Lenders step up on first-time buyer focus while the Budget stays silent

Patrick Bamford, Head of International Business Development at Qualis Credit Risk, part of AmTrust International says that lenders step up on first-time buyer focus while the Budget stays silent

Related topics:  Blogs,  First Time Buyer
Patrick Bamford | Head of International Business Development, Qualis Credit Risk, part of AmTrust International
9th December 2025
Patrick Bamford - AmTrust

The Budget gave no further help for people trying to buy their first home, not that it’s necessarily the Government’s job to do this, but given a lot of pre-announcement gossip, the fact there was nothing, did come as something of a surprise.

Set this in the context of the last couple of weeks however, and specifically lender activity, and it’s possible to see a clear push forward in terms of trying to secure first-time buyer business both now and into 2026. 

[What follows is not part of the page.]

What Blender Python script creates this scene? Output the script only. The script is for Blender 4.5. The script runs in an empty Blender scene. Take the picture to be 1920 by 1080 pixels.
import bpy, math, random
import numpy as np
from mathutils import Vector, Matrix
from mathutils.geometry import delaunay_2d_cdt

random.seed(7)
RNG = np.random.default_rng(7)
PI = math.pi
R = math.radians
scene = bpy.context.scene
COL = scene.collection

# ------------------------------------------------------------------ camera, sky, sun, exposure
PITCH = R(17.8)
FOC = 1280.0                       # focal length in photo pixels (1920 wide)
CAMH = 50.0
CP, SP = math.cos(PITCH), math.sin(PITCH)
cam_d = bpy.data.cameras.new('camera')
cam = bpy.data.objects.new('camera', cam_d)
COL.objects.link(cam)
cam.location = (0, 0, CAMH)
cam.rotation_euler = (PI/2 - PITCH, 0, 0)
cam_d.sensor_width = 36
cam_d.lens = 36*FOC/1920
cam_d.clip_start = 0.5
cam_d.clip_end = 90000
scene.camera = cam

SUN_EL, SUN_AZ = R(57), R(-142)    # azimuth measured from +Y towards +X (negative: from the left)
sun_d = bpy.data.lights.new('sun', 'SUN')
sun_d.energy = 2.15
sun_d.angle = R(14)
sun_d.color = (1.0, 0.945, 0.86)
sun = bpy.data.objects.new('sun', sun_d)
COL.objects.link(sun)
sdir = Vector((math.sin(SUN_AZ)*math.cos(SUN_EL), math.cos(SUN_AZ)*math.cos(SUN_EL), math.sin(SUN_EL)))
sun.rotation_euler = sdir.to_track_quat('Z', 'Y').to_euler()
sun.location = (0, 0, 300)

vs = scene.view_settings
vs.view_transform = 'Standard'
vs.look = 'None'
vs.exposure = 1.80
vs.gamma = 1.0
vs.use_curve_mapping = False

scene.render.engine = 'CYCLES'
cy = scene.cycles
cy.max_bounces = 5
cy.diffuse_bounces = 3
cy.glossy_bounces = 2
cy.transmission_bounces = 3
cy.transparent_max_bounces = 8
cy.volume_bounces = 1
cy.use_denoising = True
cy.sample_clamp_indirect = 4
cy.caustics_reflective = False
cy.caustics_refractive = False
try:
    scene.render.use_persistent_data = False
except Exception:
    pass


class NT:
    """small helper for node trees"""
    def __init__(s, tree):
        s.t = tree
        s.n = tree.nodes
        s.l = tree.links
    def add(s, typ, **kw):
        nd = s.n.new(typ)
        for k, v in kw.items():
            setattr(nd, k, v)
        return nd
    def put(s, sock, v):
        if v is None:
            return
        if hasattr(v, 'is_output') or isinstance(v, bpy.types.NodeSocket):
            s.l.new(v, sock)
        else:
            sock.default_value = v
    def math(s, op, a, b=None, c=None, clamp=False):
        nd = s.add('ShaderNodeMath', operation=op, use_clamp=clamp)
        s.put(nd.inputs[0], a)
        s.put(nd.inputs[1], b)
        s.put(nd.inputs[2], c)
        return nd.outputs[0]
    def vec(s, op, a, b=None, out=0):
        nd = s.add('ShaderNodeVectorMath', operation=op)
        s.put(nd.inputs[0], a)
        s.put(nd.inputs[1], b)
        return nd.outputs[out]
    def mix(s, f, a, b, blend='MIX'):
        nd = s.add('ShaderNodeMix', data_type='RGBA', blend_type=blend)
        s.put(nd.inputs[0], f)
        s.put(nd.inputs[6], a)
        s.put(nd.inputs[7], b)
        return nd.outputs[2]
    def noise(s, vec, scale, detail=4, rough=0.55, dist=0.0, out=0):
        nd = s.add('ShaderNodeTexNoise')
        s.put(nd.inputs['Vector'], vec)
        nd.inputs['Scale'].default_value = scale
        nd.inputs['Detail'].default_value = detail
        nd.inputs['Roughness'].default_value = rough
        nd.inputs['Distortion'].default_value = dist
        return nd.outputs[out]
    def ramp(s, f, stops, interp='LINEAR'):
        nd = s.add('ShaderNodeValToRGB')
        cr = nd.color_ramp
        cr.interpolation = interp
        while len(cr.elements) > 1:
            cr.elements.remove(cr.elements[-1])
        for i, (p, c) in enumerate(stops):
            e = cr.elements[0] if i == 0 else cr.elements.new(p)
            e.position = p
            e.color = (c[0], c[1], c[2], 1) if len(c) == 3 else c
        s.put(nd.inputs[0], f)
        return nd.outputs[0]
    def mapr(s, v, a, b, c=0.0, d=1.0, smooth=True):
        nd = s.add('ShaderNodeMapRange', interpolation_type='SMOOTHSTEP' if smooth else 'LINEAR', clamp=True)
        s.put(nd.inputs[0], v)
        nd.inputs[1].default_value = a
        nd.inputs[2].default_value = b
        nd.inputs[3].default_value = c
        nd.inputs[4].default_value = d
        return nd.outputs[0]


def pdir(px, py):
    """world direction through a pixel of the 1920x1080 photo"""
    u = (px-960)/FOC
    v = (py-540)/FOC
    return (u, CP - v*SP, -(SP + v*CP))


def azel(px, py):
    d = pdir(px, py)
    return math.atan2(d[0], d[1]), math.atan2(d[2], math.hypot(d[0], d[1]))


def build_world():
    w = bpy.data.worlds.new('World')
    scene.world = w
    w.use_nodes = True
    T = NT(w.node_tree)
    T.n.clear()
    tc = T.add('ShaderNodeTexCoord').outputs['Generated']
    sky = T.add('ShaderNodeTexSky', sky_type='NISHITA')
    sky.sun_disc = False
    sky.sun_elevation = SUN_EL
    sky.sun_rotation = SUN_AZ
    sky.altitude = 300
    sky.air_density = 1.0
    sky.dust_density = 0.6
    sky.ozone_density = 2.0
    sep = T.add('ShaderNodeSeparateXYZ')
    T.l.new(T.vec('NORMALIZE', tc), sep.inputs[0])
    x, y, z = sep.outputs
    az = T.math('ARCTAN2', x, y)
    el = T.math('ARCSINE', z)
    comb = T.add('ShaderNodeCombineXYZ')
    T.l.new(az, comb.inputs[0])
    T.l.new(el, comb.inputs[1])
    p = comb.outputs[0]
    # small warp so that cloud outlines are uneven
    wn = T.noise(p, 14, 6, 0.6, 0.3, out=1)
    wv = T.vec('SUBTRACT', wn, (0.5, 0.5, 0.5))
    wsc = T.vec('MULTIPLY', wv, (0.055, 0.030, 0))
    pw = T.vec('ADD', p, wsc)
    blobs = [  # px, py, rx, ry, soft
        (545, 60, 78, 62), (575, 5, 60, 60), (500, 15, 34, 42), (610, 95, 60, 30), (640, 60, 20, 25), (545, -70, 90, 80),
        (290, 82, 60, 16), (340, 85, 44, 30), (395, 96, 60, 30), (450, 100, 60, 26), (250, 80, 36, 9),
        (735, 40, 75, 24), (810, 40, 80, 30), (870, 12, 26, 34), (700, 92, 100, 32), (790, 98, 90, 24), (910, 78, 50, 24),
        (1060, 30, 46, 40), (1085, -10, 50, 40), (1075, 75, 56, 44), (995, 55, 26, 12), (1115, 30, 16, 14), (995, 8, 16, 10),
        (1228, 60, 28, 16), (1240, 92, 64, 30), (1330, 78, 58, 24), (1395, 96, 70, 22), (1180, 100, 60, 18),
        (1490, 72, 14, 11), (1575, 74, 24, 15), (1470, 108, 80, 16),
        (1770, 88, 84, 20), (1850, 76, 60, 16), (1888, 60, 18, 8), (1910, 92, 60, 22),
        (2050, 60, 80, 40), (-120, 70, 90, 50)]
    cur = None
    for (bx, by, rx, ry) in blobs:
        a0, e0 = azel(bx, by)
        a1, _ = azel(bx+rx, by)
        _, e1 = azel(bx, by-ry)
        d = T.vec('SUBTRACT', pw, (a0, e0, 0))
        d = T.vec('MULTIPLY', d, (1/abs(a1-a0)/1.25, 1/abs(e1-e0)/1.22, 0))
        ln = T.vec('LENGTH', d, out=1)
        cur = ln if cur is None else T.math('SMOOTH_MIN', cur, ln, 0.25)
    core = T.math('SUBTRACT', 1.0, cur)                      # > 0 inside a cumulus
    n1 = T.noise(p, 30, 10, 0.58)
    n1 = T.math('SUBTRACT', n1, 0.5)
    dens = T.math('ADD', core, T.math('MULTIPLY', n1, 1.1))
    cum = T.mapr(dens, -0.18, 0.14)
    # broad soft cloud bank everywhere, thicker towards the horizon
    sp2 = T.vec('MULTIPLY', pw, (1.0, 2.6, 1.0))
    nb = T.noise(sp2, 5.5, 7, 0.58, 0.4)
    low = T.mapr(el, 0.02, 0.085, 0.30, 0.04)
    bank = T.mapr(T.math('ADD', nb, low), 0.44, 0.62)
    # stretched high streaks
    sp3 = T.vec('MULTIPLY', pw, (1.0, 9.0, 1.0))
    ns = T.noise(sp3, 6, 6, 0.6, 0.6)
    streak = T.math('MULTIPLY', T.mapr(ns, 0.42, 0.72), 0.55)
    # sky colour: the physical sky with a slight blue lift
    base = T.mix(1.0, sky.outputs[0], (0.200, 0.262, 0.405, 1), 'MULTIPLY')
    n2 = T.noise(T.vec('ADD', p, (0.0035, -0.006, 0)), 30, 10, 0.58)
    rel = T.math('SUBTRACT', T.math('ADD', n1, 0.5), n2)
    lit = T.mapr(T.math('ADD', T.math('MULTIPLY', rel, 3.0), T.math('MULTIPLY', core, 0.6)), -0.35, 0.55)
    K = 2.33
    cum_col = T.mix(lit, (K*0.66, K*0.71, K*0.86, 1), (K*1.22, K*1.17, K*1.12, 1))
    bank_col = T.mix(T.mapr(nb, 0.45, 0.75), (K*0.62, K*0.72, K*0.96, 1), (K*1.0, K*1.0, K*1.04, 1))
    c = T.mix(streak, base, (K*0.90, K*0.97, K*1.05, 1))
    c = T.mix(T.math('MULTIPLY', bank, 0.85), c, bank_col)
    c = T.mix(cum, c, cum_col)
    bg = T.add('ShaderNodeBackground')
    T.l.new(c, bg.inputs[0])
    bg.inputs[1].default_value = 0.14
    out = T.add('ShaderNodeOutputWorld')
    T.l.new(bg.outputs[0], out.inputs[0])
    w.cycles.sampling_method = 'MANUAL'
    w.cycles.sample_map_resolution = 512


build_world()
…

HSBC has cut rates and boosted cashback for new buyers. Lending to new buyers has risen after the shift in loan to income rules. Accord has dropped its minimum income bar for loans above 4.5 times income. These moves are not small. They show intent.

There is a sense that the next year will be a tough fight between the biggest names in lending, and between those lenders and advisers. The tools now at lender’s disposal mean they can lend more at higher income stretch, as long as they stay inside the broad rules. When the limits move, lenders tend to move fast. They have done so here.

One point of interest is the stock of 95% LTV deals. These have not shot up in number, and we saw a dip in the autumn. Since then the count has stayed about the same. On one hand this feels at odds with the wider push. On the other, it shows lenders were, like most stakeholders, being somewhat cautious pre-Budget, although now those ‘shackles’ appear to be off. 

The biggest lender, Lloyds Banking Group, has made clear that new buyers will be an area of focus. When the biggest lender signals something, the rest watch and often follow. It is fair to say the signs point to a market where lenders are going to be trying to win ground early in the year, potentially at the expense of advisers.

That’s because there is a lot more talk about the use of direct channels. Some see this as a key part of lenders’ push. The thinking is easy to follow. A new buyer found through a direct route might stay with the lender for years, effectively costing the bare minimum to secure. 

In the advisory space, there is a distribution cost of course. However, if the lender can then steer the client towards a direct route next time, the long-term gain could be large. This is not new, but the talk around it feels louder.

The main reason is simple - over 90% of new mortgages come through advisers. Some inside lenders might well think this share is too high and gives advisers too much control over the flow of new business. At the same time, the rules on how lenders can speak to their borrowers has shifted. The removal of the advice interaction trigger being a huge change. There is now room for lenders to deal with existing clients without raising the flag of advice. 

What do we make of this? Certainly, you have to weigh up the value and the comfort of advice. There’s a number of very good reasons why borrowers go through advisers. Particularly first-time buyers. They can have more questions than any other type of client. They do not know the full range of products, terms or risks. They want the security and the certainty that they are accessing all options in the market, not just those offered by one lender. 

Advisers fill that need. They explain the limits on income stretch, the costs of owning a home, the rules on cashback, the impact of fees, the wide array of schemes/options available, and the risks of long fixed terms. 

A further point is this. Some lenders do not sell direct. They purely source business via advisers and build their plans around them. If advisers feel that some banks or building societies are trying to cut them out, they may choose to place cases with those who are adviser-only. That change in flow could be sharp. It might also cause the lenders who push hardest on direct routes to miss out on the clients who value advice the most.

This is why the relationship between lenders, advisers and new buyers feels set for a spiky year. The calls for mandatory advice for first-time buyers are growing. If that takes hold in policy, however unlikely that might seem at present, it would cut off the direct route as an option. Even if it does not, advisers will – and should - push hard to show the value they bring.

Next year looks likely to bring more change in products and rules. A rise in the number of deals seems likely. There should also be more room in criteria. If the Government comes close to its targets for new homes, those homes need buyers. New buyers tend to like new homes. If they get the loans they need, builders will feel the benefit. Lenders know this.

The lack of clear help for new buyers in the Budget only brings more weight to the plans of lenders. They are the ones now shaping the market. They do this through rates, cashback, income stretch, relaxed income bars, and smarter ways to hold on to clients. 

Advisers will need to keep a close eye on these moves. They will also need to show the clear value they bring at the point of buying a first home. Lenders will certainly be shouting loud to get their direct offerings heard. It promises to be quite the battle.